Strażacy zgłoszenie o pożarze odebrali o godz. 1.50 w czwartek (17 października). Pożar wybuchł w domu jednorodzinnym przy ul. Lutomierskiej. Gdy wozy strażackie przyjechały na miejsce, z okien domu wydobywały się kłęby dymu. Właściciel stał na zewnątrz budynku. Kontakt z nim był jednak utrudniony, najprawdopodobniej z powodu zatrucia dymem. Wezwano karetkę pogotowia. Po udzieleniu mężczyźnie pomocy lekarz stwierdził, że nie wymaga on przewiezienia do szpitala.

Strażacy zaczęli gasić pożar.
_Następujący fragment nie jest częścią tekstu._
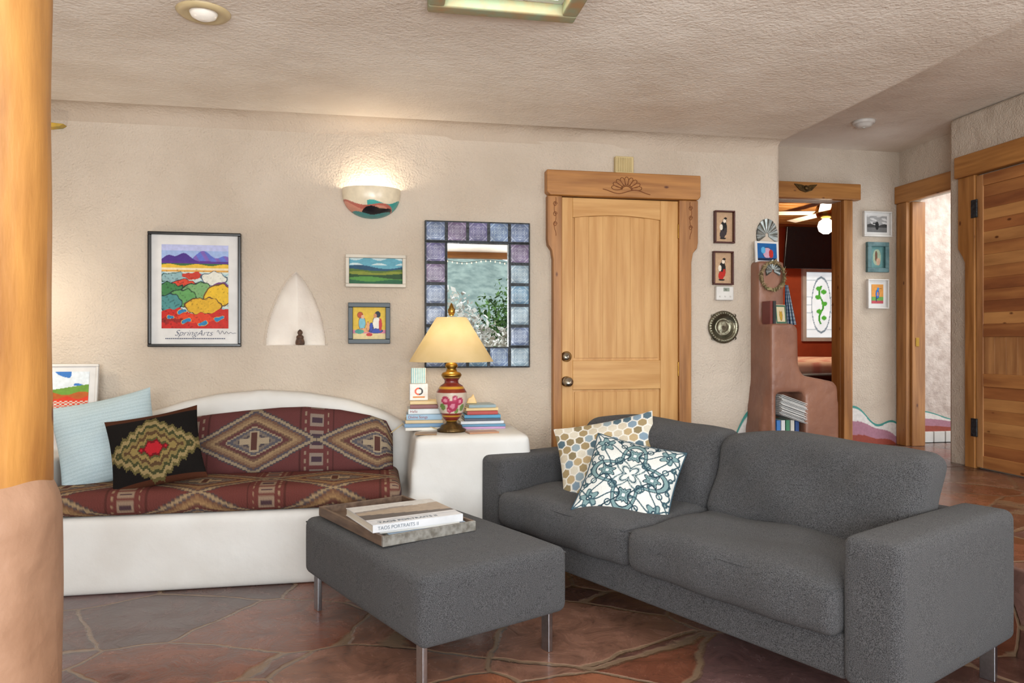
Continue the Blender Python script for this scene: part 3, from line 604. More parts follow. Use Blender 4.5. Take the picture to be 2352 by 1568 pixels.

Przeszukali też dom z kamerą termowizyjną. W środku nikogo nie znaleźli. Oddymili i przewietrzyli pomieszczenia. Przystąpili również do prac rozbiórkowych w poszukiwaniu zarzewi ognia.

Spaleniu uległ grzejnik, okno, telewizor. Opalone zostały szafki i stół. Straty oszacowano na 20.000 zł. Wartość uratowanego mienia to 300.000 zł.

- Przyczyną pożaru było zwarcie w instalacji elektrycznej – mówi Szymon Giza ze straży pożarnej.

Akcja trwała prawie dwie godziny. Wzięło w niej udział 12 strażaków.